-- Start of Given material --

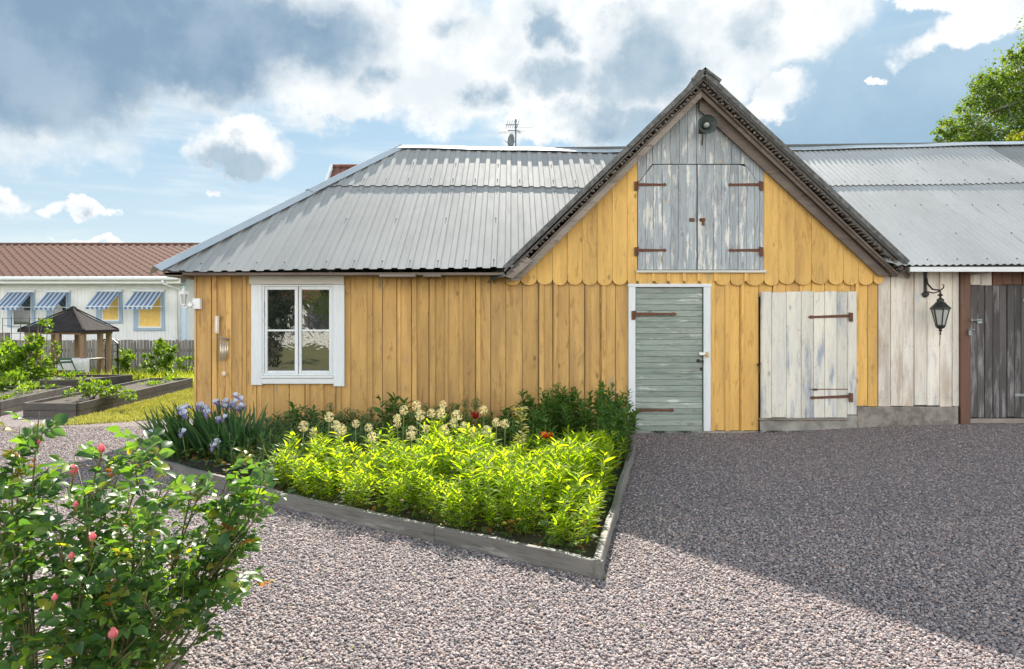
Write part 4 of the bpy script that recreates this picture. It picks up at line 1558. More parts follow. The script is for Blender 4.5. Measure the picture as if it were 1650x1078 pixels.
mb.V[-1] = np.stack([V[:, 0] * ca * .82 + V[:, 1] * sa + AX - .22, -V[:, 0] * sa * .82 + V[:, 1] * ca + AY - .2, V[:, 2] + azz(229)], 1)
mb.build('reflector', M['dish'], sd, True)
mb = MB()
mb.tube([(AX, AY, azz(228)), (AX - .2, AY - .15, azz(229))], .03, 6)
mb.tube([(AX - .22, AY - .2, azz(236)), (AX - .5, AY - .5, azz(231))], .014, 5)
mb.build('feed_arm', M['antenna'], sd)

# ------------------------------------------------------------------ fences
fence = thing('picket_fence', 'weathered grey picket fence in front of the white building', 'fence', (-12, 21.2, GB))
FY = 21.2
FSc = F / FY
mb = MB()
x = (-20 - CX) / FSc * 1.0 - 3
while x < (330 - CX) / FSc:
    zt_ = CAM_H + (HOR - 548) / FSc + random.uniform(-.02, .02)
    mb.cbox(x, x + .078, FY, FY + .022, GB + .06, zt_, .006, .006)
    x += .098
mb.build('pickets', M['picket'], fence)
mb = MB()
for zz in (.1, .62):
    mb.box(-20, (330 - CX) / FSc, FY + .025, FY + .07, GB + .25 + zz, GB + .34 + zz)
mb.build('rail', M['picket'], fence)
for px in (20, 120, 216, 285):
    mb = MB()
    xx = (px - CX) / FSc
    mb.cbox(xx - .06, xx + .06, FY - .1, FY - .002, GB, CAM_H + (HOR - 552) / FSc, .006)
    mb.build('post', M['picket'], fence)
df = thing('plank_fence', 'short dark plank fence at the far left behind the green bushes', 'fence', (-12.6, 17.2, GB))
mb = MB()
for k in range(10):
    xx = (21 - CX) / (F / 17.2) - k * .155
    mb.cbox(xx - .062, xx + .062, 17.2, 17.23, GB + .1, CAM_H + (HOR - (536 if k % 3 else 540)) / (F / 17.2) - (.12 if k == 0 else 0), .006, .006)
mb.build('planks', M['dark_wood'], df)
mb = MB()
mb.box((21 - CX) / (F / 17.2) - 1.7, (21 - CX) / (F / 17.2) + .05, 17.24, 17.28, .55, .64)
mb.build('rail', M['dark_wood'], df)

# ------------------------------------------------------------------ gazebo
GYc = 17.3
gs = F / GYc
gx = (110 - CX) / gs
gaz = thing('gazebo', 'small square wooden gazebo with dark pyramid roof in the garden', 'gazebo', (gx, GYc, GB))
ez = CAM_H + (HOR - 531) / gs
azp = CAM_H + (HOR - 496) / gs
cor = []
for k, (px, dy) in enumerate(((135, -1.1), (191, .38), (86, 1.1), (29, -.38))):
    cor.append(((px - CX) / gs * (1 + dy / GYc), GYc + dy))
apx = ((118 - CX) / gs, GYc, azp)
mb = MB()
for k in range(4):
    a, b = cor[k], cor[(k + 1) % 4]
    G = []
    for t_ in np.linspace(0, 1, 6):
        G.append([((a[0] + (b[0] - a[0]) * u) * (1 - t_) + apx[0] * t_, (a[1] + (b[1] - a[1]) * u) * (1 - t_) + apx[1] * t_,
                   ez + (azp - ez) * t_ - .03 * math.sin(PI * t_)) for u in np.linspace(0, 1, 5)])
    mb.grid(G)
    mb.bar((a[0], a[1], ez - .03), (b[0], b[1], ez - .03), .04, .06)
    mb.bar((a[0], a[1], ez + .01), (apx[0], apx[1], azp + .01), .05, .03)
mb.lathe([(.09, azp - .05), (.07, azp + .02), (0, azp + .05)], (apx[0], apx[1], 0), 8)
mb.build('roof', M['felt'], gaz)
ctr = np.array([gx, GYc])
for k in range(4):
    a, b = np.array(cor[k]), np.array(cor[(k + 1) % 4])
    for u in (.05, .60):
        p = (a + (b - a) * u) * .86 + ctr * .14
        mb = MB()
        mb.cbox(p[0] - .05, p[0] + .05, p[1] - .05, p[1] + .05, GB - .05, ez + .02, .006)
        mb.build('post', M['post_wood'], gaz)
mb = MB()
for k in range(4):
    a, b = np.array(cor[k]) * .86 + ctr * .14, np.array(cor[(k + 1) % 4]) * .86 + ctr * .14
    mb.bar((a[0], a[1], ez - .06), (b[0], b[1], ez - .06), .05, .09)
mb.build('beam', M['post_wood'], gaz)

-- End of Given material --

● The task:
Reproduce each line word for word and drop the pictures.

● Problem solution:
Write part 4 of the bpy script that recreates this picture. It picks up at line 1558. More parts follow. The script is for Blender 4.5. Measure the picture as if it were 1650x1078 pixels.
mb.V[-1] = np.stack([V[:, 0] * ca * .82 + V[:, 1] * sa + AX - .22, -V[:, 0] * sa * .82 + V[:, 1] * ca + AY - .2, V[:, 2] + azz(229)], 1)
mb.build('reflector', M['dish'], sd, True)
mb = MB()
mb.tube([(AX, AY, azz(228)), (AX - .2, AY - .15, azz(229))], .03, 6)
mb.tube([(AX - .22, AY - .2, azz(236)), (AX - .5, AY - .5, azz(231))], .014, 5)
mb.build('feed_arm', M['antenna'], sd)

# ------------------------------------------------------------------ fences
fence = thing('picket_fence', 'weathered grey picket fence in front of the white building', 'fence', (-12, 21.2, GB))
FY = 21.2
FSc = F / FY
mb = MB()
x = (-20 - CX) / FSc * 1.0 - 3
while x < (330 - CX) / FSc:
    zt_ = CAM_H + (HOR - 548) / FSc + random.uniform(-.02, .02)
    mb.cbox(x, x + .078, FY, FY + .022, GB + .06, zt_, .006, .006)
    x += .098
mb.build('pickets', M['picket'], fence)
mb = MB()
for zz in (.1, .62):
    mb.box(-20, (330 - CX) / FSc, FY + .025, FY + .07, GB + .25 + zz, GB + .34 + zz)
mb.build('rail', M['picket'], fence)
for px in (20, 120, 216, 285):
    mb = MB()
    xx = (px - CX) / FSc
    mb.cbox(xx - .06, xx + .06, FY - .1, FY - .002, GB, CAM_H + (HOR - 552) / FSc, .006)
    mb.build('post', M['picket'], fence)
df = thing('plank_fence', 'short dark plank fence at the far left behind the green bushes', 'fence', (-12.6, 17.2, GB))
mb = MB()
for k in range(10):
    xx = (21 - CX) / (F / 17.2) - k * .155
    mb.cbox(xx - .062, xx + .062, 17.2, 17.23, GB + .1, CAM_H + (HOR - (536 if k % 3 else 540)) / (F / 17.2) - (.12 if k == 0 else 0), .006, .006)
mb.build('planks', M['dark_wood'], df)
mb = MB()
mb.box((21 - CX) / (F / 17.2) - 1.7, (21 - CX) / (F / 17.2) + .05, 17.24, 17.28, .55, .64)
mb.build('rail', M['dark_wood'], df)

# ------------------------------------------------------------------ gazebo
GYc = 17.3
gs = F / GYc
gx = (110 - CX) / gs
gaz = thing('gazebo', 'small square wooden gazebo with dark pyramid roof in the garden', 'gazebo', (gx, GYc, GB))
ez = CAM_H + (HOR - 531) / gs
azp = CAM_H + (HOR - 496) / gs
cor = []
for k, (px, dy) in enumerate(((135, -1.1), (191, .38), (86, 1.1), (29, -.38))):
    cor.append(((px - CX) / gs * (1 + dy / GYc), GYc + dy))
apx = ((118 - CX) / gs, GYc, azp)
mb = MB()
for k in range(4):
    a, b = cor[k], cor[(k + 1) % 4]
    G = []
    for t_ in np.linspace(0, 1, 6):
        G.append([((a[0] + (b[0] - a[0]) * u) * (1 - t_) + apx[0] * t_, (a[1] + (b[1] - a[1]) * u) * (1 - t_) + apx[1] * t_,
                   ez + (azp - ez) * t_ - .03 * math.sin(PI * t_)) for u in np.linspace(0, 1, 5)])
    mb.grid(G)
    mb.bar((a[0], a[1], ez - .03), (b[0], b[1], ez - .03), .04, .06)
    mb.bar((a[0], a[1], ez + .01), (apx[0], apx[1], azp + .01), .05, .03)
mb.lathe([(.09, azp - .05), (.07, azp + .02), (0, azp + .05)], (apx[0], apx[1], 0), 8)
mb.build('roof', M['felt'], gaz)
ctr = np.array([gx, GYc])
for k in range(4):
    a, b = np.array(cor[k]), np.array(cor[(k + 1) % 4])
    for u in (.05, .60):
        p = (a + (b - a) * u) * .86 + ctr * .14
        mb = MB()
        mb.cbox(p[0] - .05, p[0] + .05, p[1] - .05, p[1] + .05, GB - .05, ez + .02, .006)
        mb.build('post', M['post_wood'], gaz)
mb = MB()
for k in range(4):
    a, b = np.array(cor[k]) * .86 + ctr * .14, np.array(cor[(k + 1) % 4]) * .86 + ctr * .14
    mb.bar((a[0], a[1], ez - .06), (b[0], b[1], ez - .06), .05, .09)
mb.build('beam', M['post_wood'], gaz)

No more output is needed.